Researchers at Shanghai Jiao Tong University have achieved a significant milestone in quantum communications by successfully merging two independent quantum networks. This breakthrough, reported on November 5, 2025, represents a critical step toward realizing a global quantum internet, where users can conduct secure communications and large-scale quantum computing through quantum entanglement.
The merging of these networks marks the most complex multi-user quantum network to date, consisting of 18 users who can now communicate securely using entanglement-based protocols. Achieving this level of connectivity is particularly challenging, as interconnecting quantum networks is more difficult than linking classical networks. While previous research has demonstrated connections within single networks, the fusion of multiple users across distinct networks has remained a formidable hurdle.
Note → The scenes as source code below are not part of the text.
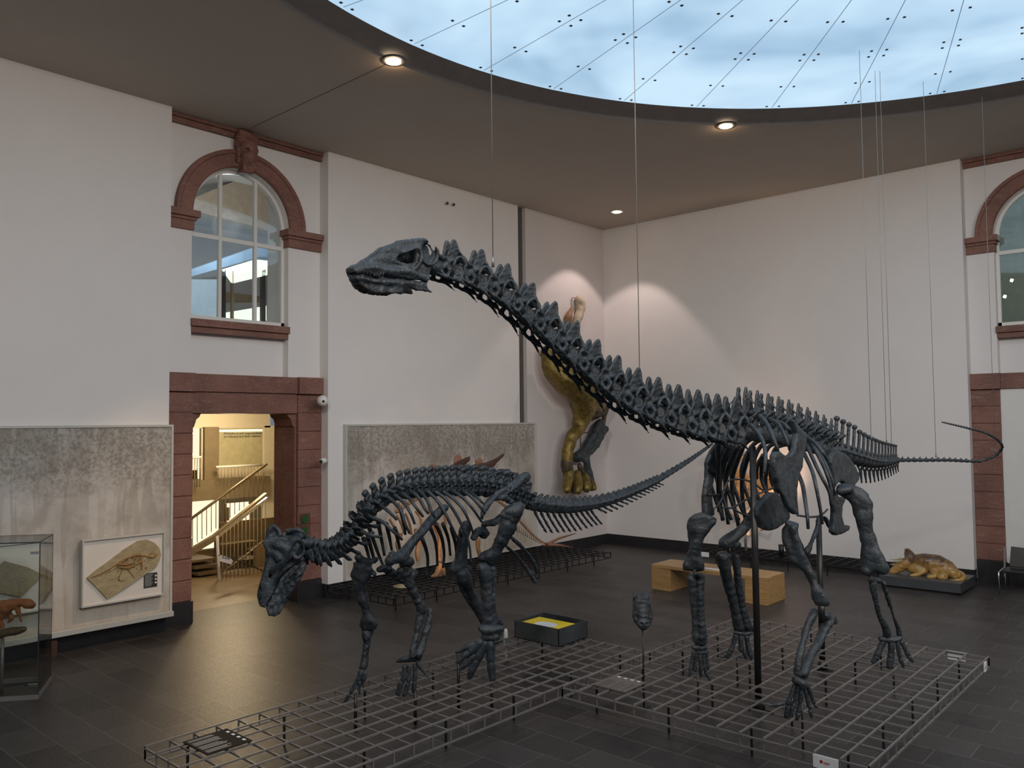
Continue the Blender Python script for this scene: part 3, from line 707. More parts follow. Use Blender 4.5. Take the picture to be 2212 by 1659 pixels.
def dorsal():
    A = [chain([(0, -.28, 0), (0, 0, 0), (0, .28, 0)], [.19, .13, .19]), cap((0, 0, .08), (0, 0, .38), .12, .08)]
    for s in (-1, 1):
        A += [cap((0, 0, .33), (s*.48, 0, .47), .07, .05), slab([(s*.06, -.13, .34), (s*.09, -.06, .9), (s*.1, 0, .99), (s*.1, .06, .97), (s*.08, .18, .36)], (1, 0, 0), .028, .02),
              cap((s*.45, 0, .45), (s*.09, .02, .8), .022), cap((s*.42, .02, .43), (s*.06, .24, .1), .025), cap((s*.42, -.02, .43), (s*.08, -.24, .1), .025)]
    return sub(rough(U(*A, k=.04), .006, 14, 2), *[ell((s*.2, 0, .1), (.13, .14, .1)) for s in (-1, 1)], k=.02)
def caudal(chev=True, post=.86):
    A = [chain([(0, -.26, 0), (0, 0, 0), (0, .26, 0)], [.21, .15, .21]), chain([(0, 0, .1), (0, .05, .4), (0, .12, post)], [.12, .055, .045]), ell((0, .13, post+.03), (.09, .10, .07)),
         cap((0, .0, .3), (0, -.3, .28), .04), cap((0, .05, .3), (0, .3, .3), .04)]
    for s in (-1, 1):
        A += [cap((s*.1, 0, .08), (s*.36, .04, .04), .06, .035)]
        if chev: A += [cap((s*.09, .2, -.16), (0, .33, -.42), .03, .03), cap((0, .33, -.42), (0, .45, -.72), .035, .018)]
    return rough(U(*A, k=.035), .006, 14, 3)
ME_C = mesh_t('cervical_vertebra', cervical(), .021, M['bone']); ME_D = mesh_t('dorsal_vertebra', dorsal(), .022, M['bone'])
ME_T = mesh_t('caudal_vertebra', caudal(), .022, M['bone']); ME_S = mesh_t('sacral_vertebra', caudal(False, .95), .022, M['bone'])
ME_W = mesh_t('whip_vertebra', U(chain([(0, -.45, 0), (0, 0, 0), (0, .45, 0)], [.20, .11, .20]), cap((0, .1, .1), (0, .45, .28), .06, .05), k=.03), .04, M['bone'])
XC = -3.9
def place_along(name, me, pts, n, s0, s1, ln=None, par=None, start=0, end=1, up=Vector((0, 0, 1))):
    """n copies along a path, sizes s0->s1 ; length scale from spacing times ln"""
    c = catmull(pts, 10); L = [0]
    for i in range(1, len(c)): L.append(L[-1]+(c[i]-c[i-1]).length)
    tot = L[-1]; w_ = [s0+(s1-s0)*(i+.5)/n for i in range(n)]; W_ = sum(w_); cur = 0
    def at(u):
        u = max(0, min(tot, u))
        for i in range(1, len(c)):
            if L[i] >= u: return c[i-1].lerp(c[i], (u-L[i-1])/max(1e-9, L[i]-L[i-1]))
        return c[-1]
    for i in range(n):
        seg = tot*w_[i]/W_; a, b = at(cur), at(cur+seg); cur += seg
        inst(name, me, frame_at((a+b)/2, b-a, up, (w_[i], seg*ln if ln else w_[i], w_[i])), par)
neck = [P(a, b, x=XC) for a, b in ((934, 566), (960, 572), (1000, 582), (1050, 606), (1100, 638), (1150, 682), (1200, 726), (1250, 772), (1300, 815), (1350, 850), (1400, 874), (1450, 893), (1500, 906), (1550, 916), (1590, 922))]
place_along('cervical_vertebra', ME_C, neck, 14, .275, .49, .97, saur)
dors = [P(a, b, x=XC) for a, b in ((1588, 930), (1640, 938), (1700, 948), (1760, 966), (1795, 978))]
place_along('dorsal_vertebra', ME_D, dors, 10, .47, .42, 1.7, saur)
place_along('sacral_vertebra', ME_S, [P(a, b, x=XC) for a, b in ((1795, 975), (1825, 984), (1848, 990))], 4, .45, .41, 1.9, saur)
place_along('caudal_vertebra', ME_T, [P(a, b, x=XC) for a, b in ((1848, 990), (1880, 998), (1910, 999), (1938, 994))], 12, .42, .23, 1.9, saur)
whip = [P(a, b, d=d) for a, b, d in ((1938, 994, 12.15), (1975, 994, 12.3), (2010, 994, 12.4), (2050, 994, 12.5), (2090, 996, 12.6), (2120, 996, 12.6), (2150, 984, 12.6), (2165, 968, 12.5), (2157, 952, 12.3), (2130, 936, 12.1), (2090, 925, 11.9), (2035, 912, 11.7))]
place_along('caudal_vertebra', ME_W, whip, 44, .17, .055, 1.05, saur)
# --- skull (built in photo-measured plane, symmetric thickness)
KD = P(840, 580, x=-3.9); kd = depth(KD)
def K(a, c, off=0): return P(730+a/5.53, 490+c/5.53, x=-3.9)+Vector((off, 0, 0))
def side(A, pts, s, t=.016, o0=.03, o1=.10, rnd=.012):
    A.append(slab([K(a, c_, s*(o0+(o1-o0)*(a-150)/900)) for a, c_ in pts], (1, -s*(o1-o0)/.62, 0), t, rnd))
def skull():
    r = lambda v: v/5.53*kd/F; A = []; C_ = []
    out = [(150, 545), (165, 505), (220, 450), (300, 412), (370, 378), (470, 300), (580, 228), (700, 188), (830, 162), (920, 172), (990, 240), (1032, 330), (1046, 400), (1040, 450), (990, 500), (975, 560), (970, 650), (930, 680), (850, 655), (760, 645), (620, 615), (500, 592), (380, 565), (250, 548)]
    for s in (-1, 1):
        side(A, out, s)
        o = s*.1
        A += [chain([K(170, 520, s*.03), K(330, 500, s*.05), K(520, 540, s*.065), K(720, 560, s*.085), K(900, 620, s*.1)], [r(42), r(58), r(45), r(40), r(30)]),
              chain([K(800, 180, s*.07), K(850, 330, s*.11), K(840, 440, s*.115), K(800, 520, s*.1)], [r(26), r(22), r(26), r(30)]),
              chain([K(905, 190, s*.09), K(985, 240, s*.115), K(1030, 340, s*.12), K(1020, 430, s*.12), K(950, 480, s*.12), K(880, 440, s*.11)], [r(26), r(22), r(22), r(26), r(26), r(22)]),
              chain([K(600, 395, s*.08), K(700, 335, s*.09), K(790, 300, s*.095)], [r(16), r(20), r(18)])]
        C_ += [slab([K(600, 402, 0), K(640, 365, 0), K(720, 338, 0), K(800, 305, 0), K(815, 360, 0), K(802, 440, 0), K(720, 455, 0), K(640, 430, 0)], (1, 0, 0), .2, .01),
               ell(K(945, 315, s*.12), (.05, .052, .062))]
    A += [chain([K(170, 520), K(380, 420), K(600, 255), K(800, 180), K(900, 190)], [r(40), r(40), r(36), r(30), r(34)]),
          slab([K(170, 540), K(200, 480), K(380, 420), K(480, 480), K(560, 590), K(300, 550)], (1, 0, 0), .04), slab([K(850, 170), K(920, 180), K(1010, 280), K(1030, 400), K(960, 500), K(880, 440)], (1, 0, 0), .07)]
    for i in range(9): A.append(cap(K(175+i*34, 548+i*4, .05+i*.003), K(172+i*34, 600+i*2, .05+i*.003), r(14), r(7)))
    s_ = rough(U(*A, k=.012), .0028, 40, 5)
    return sub(s_, *C_, ell(K(575, 475, .10), (.03, .05, .010)), k=.012)
sk = sobj('skull', skull(), .0072, M['bone'], saur)
def jaw():
    r = lambda v: v/5.53*kd/F; A = []
    out = [(150, 565), (200, 640), (215, 700), (290, 760), (360, 790), (430, 803), (600, 808), (690, 812), (702, 765), (750, 742), (860, 775), (950, 785), (1005, 800), (975, 755), (950, 715), (965, 665), (900, 670), (800, 650), (650, 635), (600, 640), (540, 640), (480, 600), (350, 585), (200, 565)]
    for s in (-1, 1):
        side(A, out, s, .013, .02, .085, .006)
        A += [chain([K(190, 620, s*.03), K(330, 650, s*.05), K(520, 680, s*.06), K(720, 690, s*.07), K(930, 720, s*.08)], [r(26), r(30), r(34), r(28), r(22)])]
    A += [cap(K(180, 620), K(240, 690), r(38)), slab([K(170, 570), K(400, 600), K(520, 650), K(700, 680), K(690, 790), K(420, 785), K(290, 745), K(200, 660)], (1, 0, 0), .03, .01)]
    return rough(U(*A, k=.012), .0028, 40, 6)
sobj('lower_jaw', jaw(), .0075, M['bone'], sk)
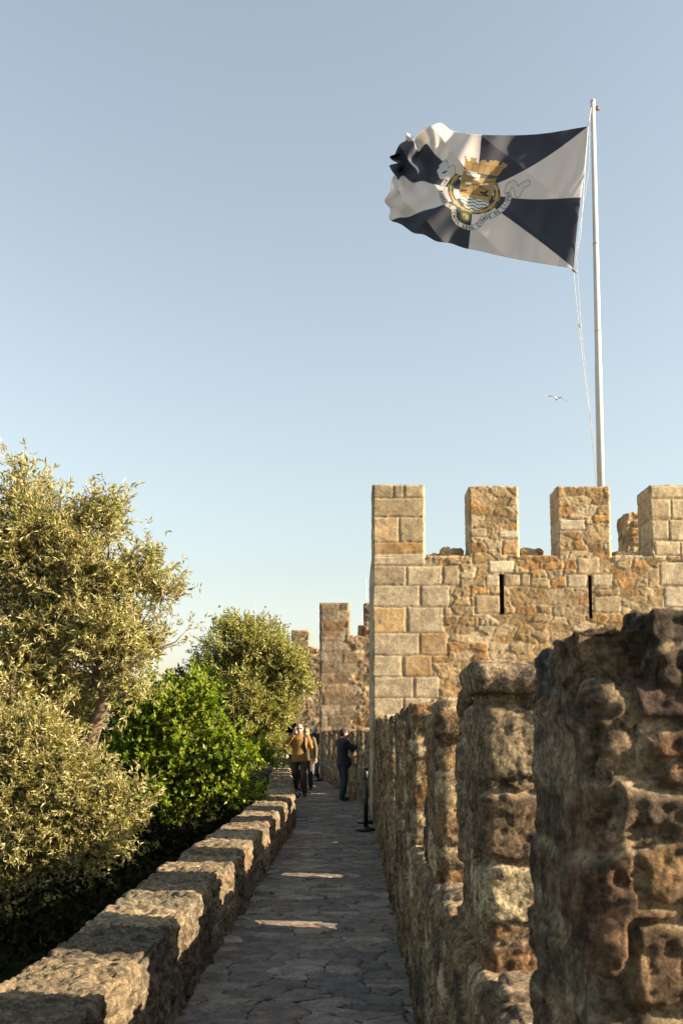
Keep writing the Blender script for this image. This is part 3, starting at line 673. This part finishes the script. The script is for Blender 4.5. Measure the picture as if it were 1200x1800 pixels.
# crumple near the fly, top
amp = sst(.70, .93, U)*(1-sst(.25, .72, V_))*1.25
T_[..., 1] += amp*(10*np.sin(U*52+V_*4))-18*np.exp(-((U-.76)/.055)**2)*(1-sst(0, .3, V_))
T_[..., 0] += amp*7*np.sin(V_*24+U*20)
T_[..., 0] += (3*np.sin(V_*9+1)+3.5*np.sin(V_*31))*sst(.85, 1, U); T_[..., 1] += 2.2*np.sin(U*38+1)*sst(.5, 1, V_)*sst(.3, .8, U)
dep = .85*U+.20*np.sin(2*np.pi*(1.2*U-.25*V_)+.3)*U**.6+.055*np.sin(2*np.pi*(3.2*U-.8*V_)+1.0)*U**.5+.03*np.sin(2*np.pi*(.8*U+1.7*V_))*(.3+U)
dep += .05*np.sin(2*np.pi*(5.2*U-.5*V_)+.6)*sst(.45, .9, V_)*(1-sst(.3, .55, U))
dep += .030*np.sin(2*np.pi*(6.5*U-2.2*V_)+2*np.sin(5*V_))*(.4+U)+.05*np.abs(np.sin(2*np.pi*(1.6*U+1.3*V_)+1.2))*(.5+.5*U)+.035*np.abs(np.sin(2*np.pi*(2.4*U-1.5*V_)))*U+amp*.28*np.sin(U*46+V_*9)+.12*np.exp(-((U-.09-.1*V_)/.045)**2)*sst(.3, .8, V_)
dr = Vector((-(CX-0)/FPX, 0, 0))
PX = T_[..., 0].ravel(); PY = T_[..., 1].ravel(); YY = (FY-.15+dep).ravel()
dd = np.c_[(PX-CX)/FPX, (PPY-PY)/FPX, -np.ones(PX.size)]@np.array(cam.rotation_euler.to_matrix()).T
VV = np.array((0, 0, EYE))+dd*(YY/dd[:, 1])[:, None]
# emblem colours, painted in cloth space (ex, ey about 1 unit = 1 cm of print)
ex = ((.5-U)*345).ravel()+3; ey = ((V_-.5)*208).ravel()
a_ = R(-3); ex, ey = ex*math.cos(a_)-ey*math.sin(a_), ex*math.sin(a_)+ey*math.cos(a_)
gx = (.5-U).ravel(); gy = (V_-.5).ravel()
ang = np.arctan2(gx, -gy)  # 0 at top, growing towards the hoist
# gyronny of eight through corners
sx = gx/.5; sy = gy/.5
right = sx > 0; top = sy < 0; steep = np.abs(sy) > np.abs(sx)
darkm = (right & top & steep) | (right & ~top & ~steep) | (~right & ~top & steep) | (~right & top & ~steep)
WHT = np.array((.70, .665, .64)); NAV = np.array((.032, .040, .064))
colr_ = np.where(darkm[:, None], NAV, WHT)
def paint(mask, c): colr_[mask] = np.array(c)
def seg_d(P0, P1):
    vx, vy = P1[0]-P0[0], P1[1]-P0[1]; t = np.clip(((ex-P0[0])*vx+(ey-P0[1])*vy)/(vx*vx+vy*vy), 0, 1)
    return np.hypot(ex-P0[0]-t*vx, ey-P0[1]-t*vy)
def poly(pts):
    ins = np.zeros(len(ex), bool); n_ = len(pts)
    for i in range(n_):
        (x1, y1), (x2, y2) = pts[i], pts[(i+1) % n_]
        if y1 == y2: continue
        ins ^= ((y1 > ey) != (y2 > ey)) & (ex < (x2-x1)*(ey-y1)/(y2-y1)+x1)
    return ins
near_e = (np.abs(ex) < 95) & (np.abs(ey) < 80)
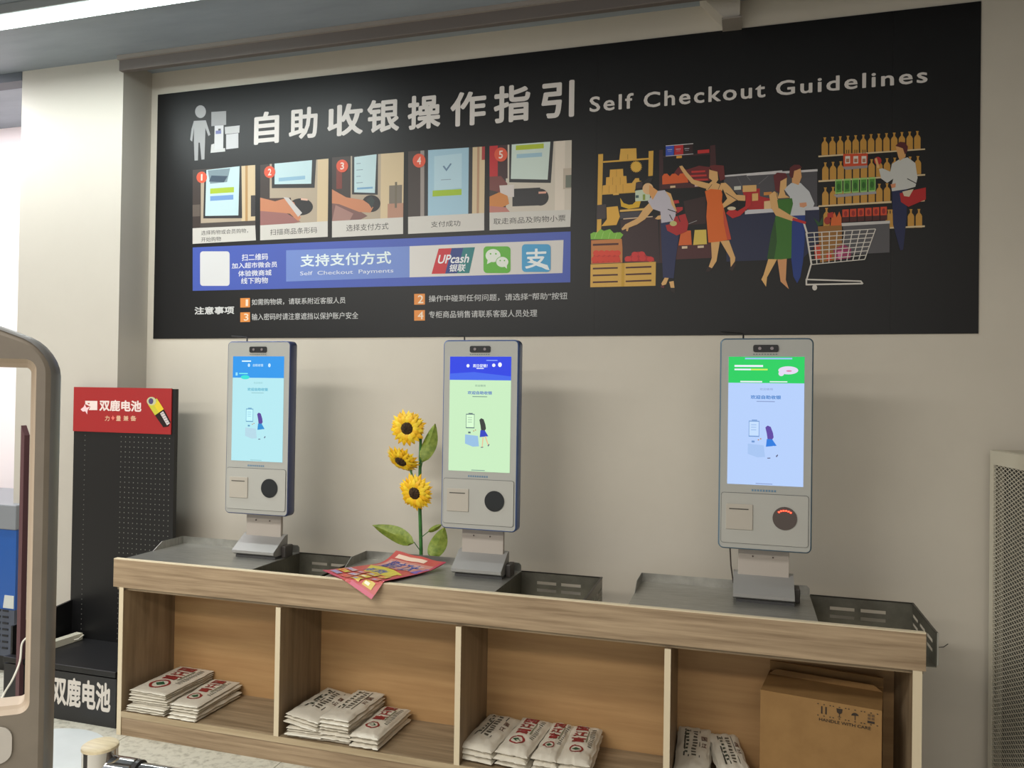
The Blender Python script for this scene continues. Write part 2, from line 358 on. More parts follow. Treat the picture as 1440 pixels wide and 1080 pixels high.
a.rrect(734, 343.5, 774.5, 382.5, 5, (62, 156, 206)).up(.4).text('支', (738.5, 378), (770, 349), (232, 238, 240), .02)
a.pg([(741, 369), (748, 366), (770, 373), (773, 380), (768, 379), (752, 371)], (232, 238, 240))
a.build('payment_logo', None, bn, normals=False, label='red blue teal, green and light blue payment logos')
a = A(); a.text('注意事项', (273.5, 442.5), (329.5, 430.5), (206, 206, 206), .03); a.build('notice_heading', None, po, normals=False)
ORG = (222, 138, 60)
for n, x0, y0, x1, y1 in (('1', 338, 419, 351.5, 432.5), ('3', 338, 439, 351.5, 453), ('2', 582.5, 413, 597.5, 428.5), ('4', 582.5, 436, 597.5, 451)):
    a = A(); a.pg([(x0, y0+.3), (x1, y0), (x1, y1-.3), (x0, y1)], ORG).text(n, (x0+(5 if n != '1' else 7.5), y1-2), (x1-(2 if n != '1' else 2.5), y0+2), (236, 220, 200), .01); a.build('notice_number', None, po, normals=False)
for t, bl, tr in (('如需购物袋，请联系附近客服人员', (354, 429.5), (486, 417.5)), ('输入密码时请注意遮挡以保护账户安全', (354, 450.5), (504, 438.5)),
                  ('操作中碰到任何问题，请选择“帮助”按钮', (603, 425), (798, 411)), ('专柜商品销售请联系客服人员处理', (603, 447.5), (755.5, 435))):
    a = A(); a.text(t, bl, tr, (196, 196, 196), .006); a.build('notice_text', None, po, normals=False)

# --- printed shopping scene
z5 = lambda *q: [(800+x/4.153, 170+y/4.153) for x, y in q]
z6 = lambda *q: [(1050+x/4.114, 170+y/4.114) for x, y in q]
p5 = lambda x, y: (800+x/4.153, 170+y/4.153)
p6 = lambda x, y: (1050+x/4.114, 170+y/4.114)
Y1 = (218, 168, 64)
a = A()
a.pg(z5((300, 580), (520, 560), (530, 830), (320, 828)), (52, 28, 32))
a.pg(z5((172, 195), (200, 193), (188, 650), (163, 655)), Y1).pg(z5((466, 177), (494, 174), (490, 320), (464, 323)), Y1)
a.pg(z5((200, 235), (466, 216), (466, 226), (200, 245)), Y1).pg(z5((302, 163), (394, 160), (396, 222), (294, 232)), (222, 172, 72))
a.line(p5(344, 195), p5(344, 225), .5, (120, 80, 20))
a.pg(z5((240, 285), (316, 280), (318, 322), (336, 322), (338, 365), (385, 362), (385, 415), (195, 428), (198, 378), (216, 375), (218, 330), (238, 328)), (224, 170, 66))
for x, y0, y1 in ((278, 285, 326), (256, 330, 374), (300, 330, 374), (235, 378, 422), (276, 376, 420), (316, 370, 418)): a.line(p5(x, y0), p5(x, y1), .4, (150, 100, 30))
a.pg(z5((195, 425), (400, 411), (400, 418), (195, 432)), Y1).pg(z5((258, 425), (292, 423), (292, 432), (258, 434)), (230, 180, 80))
a.pg([p5(393+(36 if k % 2 else 28)*math.cos(k*math.pi/20), 268+(36 if k % 2 else 28)*math.sin(k*math.pi/20)) for k in range(40)], (226, 178, 66))
a.pg(z5((370, 360), (388, 335), (410, 335), (412, 350), (425, 352), (392, 360), (388, 400), (372, 415)), (222, 172, 72))
a.pg(z5((393, 362), (430, 357), (430, 390), (393, 395)), (56, 40, 48))
a.pg(z5((298, 520), (440, 510), (440, 522), (298, 532)), (226, 180, 90)).pg(z5((300, 450), (320, 480), (350, 490), (372, 488), (395, 465), (420, 470), (410, 505), (350, 515), (305, 500)), (222, 176, 24))
a.pg(z5((220, 505), (285, 498), (298, 560), (278, 608), (190, 615), (222, 575)), (226, 172, 60)).pg(z5((165, 492), (217, 487), (217, 570), (163, 576)), (58, 46, 48))
a.pg(z5((300, 537), (450, 525), (450, 560), (300, 572)), (62, 60, 68)).pg(z5((318, 570), (490, 556), (490, 562), (318, 576)), (220, 190, 160))
a.pg(z5((388, 408), (430, 402), (475, 430), (472, 466), (388, 470)), (200, 214, 190)).pg(z5((390, 435), (408, 434), (408, 450), (390, 451)), (60, 90, 90)).pg(z5((432, 430), (446, 429), (446, 462), (432, 463)), (140, 160, 60))
a.build('yellow_shelf_print', None, po, normals=False)
a = A()
a.pg(z5((130, 697), (313, 688), (313, 828), (130, 835)), (196, 122, 62)).pg(z5((140, 718), (290, 713), (290, 724), (140, 730)), (74, 20, 14))
a.pg(z5((147, 765), (288, 757), (303, 825), (136, 832)), (196, 40, 20))
for k in range(5): a.circ(*p5(160+31*k, 772), 4.6, 4, (220, 60, 34)).circ(*p5(152+32*k, 808), 4.8, 4.4, (214, 54, 26))
a.pg(z5((128, 692), (126, 660), (145, 650), (165, 652), (185, 632), (205, 642), (240, 632), (262, 655), (300, 650), (318, 665), (300, 690)), (128, 190, 62))
for x in (150, 190, 230, 270): a.line(p5(x, 688), p5(x+12, 650), .6, (170, 214, 110))
a.pg(z5((328, 822), (332, 800), (365, 785), (372, 770), (405, 764), (440, 767), (452, 788), (495, 798), (500, 820)), (184, 30, 34))
for x, y in ((345, 806), (385, 780), (425, 778), (385, 805), (430, 803), (475, 808)): a.circ(*p5(x, y), 4.6, 3.8, (206, 44, 44))
a.pg(z5((127, 838), (508, 823), (506, 963), (125, 972)), (214, 168, 74)).pg(z5((308, 831), (326, 830), (324, 967), (306, 968)), (200, 154, 40))
for k in range(3):
    a.pg(z5((140, 858+40*k), (286, 854+40*k), (286, 863+40*k), (140, 868+40*k)), (70, 22, 12)).pg(z5((332, 853+40*k), (482, 847+40*k), (482, 857+40*k), (332, 862+40*k)), (70, 22, 12))
a.build('crate_print', None, po, normals=False, label='printed yellow crates of lettuce, tomatoes and apples')
a = A(); MR = (74, 26, 30)
a.pg(z5((527, 170), (550, 168), (556, 830), (530, 830)), (56, 24, 28)).pg(z5((825, 145), (855, 140), (860, 270), (825, 270)), (64, 24, 28))
a.pg(z5((545, 205), (825, 185), (825, 196), (545, 215)), (50, 22, 26)).pg(z5((545, 372), (760, 357), (760, 388), (545, 398)), MR).pg(z5((620, 730), (835, 712), (838, 800), (612, 810)), MR)
a.pg(z5((566, 145), (614, 141), (612, 205), (565, 208)), (52, 82, 188)).pg(z5((616, 141), (668, 136), (668, 200), (616, 204)), (190, 34, 42)).pg(z5((670, 135), (724, 131), (724, 193), (670, 198)), (44, 14, 18))
for k in range(3):
    a.line(p5(575+50*k, 166+3*(1-k)), p5(603+50*k, 164+3*(1-k)), .8, (190, 190, 205))
    a.line(p5(578+50*k, 176+3*(1-k)), p5(600+50*k, 175+3*(1-k)), .6, (150, 150, 170))
a.line(p5(566, 146), p5(726, 133), .9, (214, 210, 214)).line(p5(566, 206), p5(726, 193), .9, (190, 190, 196)).pg(z5((628, 205), (660, 202), (660, 217), (628, 219)), (226, 160, 60)).pg(z5((752, 172), (820, 166), (820, 186), (752, 192)), (196, 40, 40))
a.pg(z5((610, 310), (640, 270), (690, 285), (760, 262), (825, 270), (825, 350), (700, 358)), (104, 22, 26))
for k in range(3): a.pg(z5((716-6*k, 293+24*k), (796+8*k, 289+24*k), (796+8*k, 299+24*k), (716-6*k, 304+24*k)), (200, 46, 40))
a.pg(z5((546, 372), (545, 325), (556, 310), (574, 308), (590, 325), (602, 310), (622, 308), (640, 322), (650, 308), (672, 306), (690, 322), (697, 360)), (220, 92, 30))
a.pg(z5((592, 380), (622, 378), (622, 390), (592, 392)), (222, 190, 150)).pg(z5((735, 374), (800, 370), (800, 380), (735, 385)), (210, 180, 180))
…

Innovative Methods for Network Integration
To facilitate this two-system fusion, the researchers employed a technique known as “multi-user entanglement swapping.” This process starts with two separate networks, each containing 10 nodes that are entangled with one another but not with nodes from the other network. By using one node from each network to connect them, the researchers effectively merged the two networks while allowing the remaining 18 nodes to communicate with each other.
The process relies on Bell state measurements to link the two networks. These measurements yield entanglement but also collapse the wave functions of the measured photons, which is why only 18 out of the original 20 nodes can participate after the entanglement swapping. As the study’s authors explain, “Ultimately, the two 10-user fully connected networks are merged into an 18-user network in the quantum correlation layer after the multi-user entanglement swapping.”
Additionally, the team developed an active temporal and wavelength multiplexing (ATWM) scheme, diverging from the dense wavelength division multiplexing (DWDM) used in prior studies. Their results confirmed high-quality entanglement, achieving fidelities above 84% and interference visibilities ranging from 75% to 90.7%. In contrast, classical systems typically operate at around 50% fidelity.
Future Challenges and Opportunities
While merging independent networks is a significant achievement, the path to larger and longer-distance quantum networks remains fraught with challenges. A key obstacle is the development of quantum repeaters, which are necessary for maintaining signal integrity over greater distances. The authors of the study highlight that “the most critical challenge in realizing practical long-distance quantum repeater networks is the establishment of robust entanglement between remote quantum memory nodes.”
Despite these hurdles, the research team expresses optimism about their findings. They assert that their work “opens attractive opportunities for the establishment of quantum entanglement between remote nodes in different networks,” paving the way for versatile quantum information interconnections. This advancement could have significant implications for the construction of large-scale intercity quantum communication networks.
As the scientific community continues to explore the potential of quantum technologies, this study adds a promising chapter to the ongoing efforts to create a global quantum internet. The implications of such a network could transform secure communications and computational capabilities worldwide, underscoring the importance of continued research and innovation in this field.